Mehreinnahmen trotz Krise: Milliarden für deutschen Staat

Nach den erwarteten Mehreinnahmen für den Juli zeigt das ganze letzte Quartal satte Mehreinnahmen für Bund und Länder. Ob das übers Jahr reicht, ist noch unklar.

Voller Geldbeutel? – Zumindest im ersten Halbjahr 2012 sieht es gut für Bund und Länder aus. Bild: dapd

BERLIN rtr | Inmitten der europäischen Schuldenkrise hat der deutsche Staat einen Milliarden-Überschuss erzielt. Bund, Länder, Kommunen und Sozialversicherung nahmen im ersten Halbjahr wegen der guten Konjunktur 8,3 Milliarden Euro mehr ein als sie ausgaben.

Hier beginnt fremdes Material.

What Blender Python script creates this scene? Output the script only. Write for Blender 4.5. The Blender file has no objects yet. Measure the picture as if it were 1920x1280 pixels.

Das Plus entspricht 0,6 Prozent des Bruttoinlandsproduktes, teilte das Statistische Bundesamt am Donnerstag mit. 2011 gab es noch ein Staatsdefizit von 1,0 Prozent. Das Bundesfinanzministerium sagt für 2012 bislang ein Staatsdefizit von rund 0,5 Prozent voraus. Einen Überschuss im Gesamtjahr gab es zuletzt 2007.

Ausschlaggebend für die positive Entwicklung war der Gewinn der Sozialversicherung von 11,6 Milliarden Euro, der vor allem der Rekordbeschäftigung zu verdanken ist. Der Bund erzielte trotz steigender Steuereinnahmen und sinkender Zinskosten ein Defizit von 6,9 Milliarden Euro, die Länder von 0,8 Milliarden Euro. Die Gemeinden kamen auf einen Überschuss von 4,4 Milliarden Euro.

Eigentlich enttäuschend

Ökonomen halten es für möglich, dass der Staat im Gesamtjahr ohne neue Schulden auskommen kann. „Wenn nicht alles zusammenkracht, könnte es in diesem Jahr zu einem ausgeglichenen Haushalt oder sogar einem Überschuss reichen“, sagte UniCredit-Experte Alexander Koch.

„Das ist aber weniger einer konsequenten Konsolidierungspolitik als der Konjunkturdividende zuzuschreiben, allen voran der guten Arbeitsmarktentwicklung“, sagte DekaBank-Experte Andreas Scheuerle. "Letztlich ist es aber enttäuschend, dass nach Jahren mit Wachstumsraten zwischen drei und vier Prozent erst jetzt ein positiver Saldo erreicht wird."

Die Staatseinnahmen erhöhten sich um 2,9 Prozent. „Allerdings war dieser Anstieg deutlich geringer als noch vor einem Jahr“, schrieben die Statistiker. Damals gab es noch ein Plus von 7,3 Prozent. Besonders deutlich wird die schwächere Entwicklung bei den Steuern, der wichtigsten Einnahmequelle des Staates: Hier gab es ein Plus von 3,8 Prozent auf knapp 309 Milliarden Euro. Im ersten Halbjahr 2011 hatte es allerdings wegen der starken Konjunktur noch ein Plus von 9,6 Prozent gegeben.

Die Ausgaben legten um 0,8 Prozent auf knapp 580 Milliarden Euro zu. Während der Staat mehr Geld für Soziales und für seine Mitarbeiter ausgab, investierte er weniger. Er fuhr auch seine Subventionen zurück, weil durch den Rückgang der Kurzarbeit die Erstattungen von Sozialversicherungsbeiträgen an Unternehmen deutlich sanken. Die Zinskosten fielen um 3,5 Prozent, weil sich vor allem der Bund so günstig wie noch nie Geld am Kapitalmarkt leihen kann.

Die Bundesbank hat erst in dieser Woche vor Selbstzufriedenheit gewarnt. „Das Vertrauen in die deutschen Staatsfinanzen bildet einen wichtigen Stabilisierungsfaktor in der gegenwärtigen Krise, es ist aber nicht unerschütterlich“, mahnt sie in ihrem Monatsbericht. Trotz günstiger Rahmenbedingungen seien die Haushalte vieler Länder und Kommunen „teilweise stark“ defizitär. „Dies wird von hohen, jedoch nur temporären Überschüssen der Sozialversicherungen partiell überdeckt.“

Schon wegen der absehbaren demographiebedingten Haushaltsbelastungen sei es notwendig, „günstige Konsolidierungsbedingungen konsequent zu nutzen und den noch notwendigen Defizitabbau nicht zu verschieben“.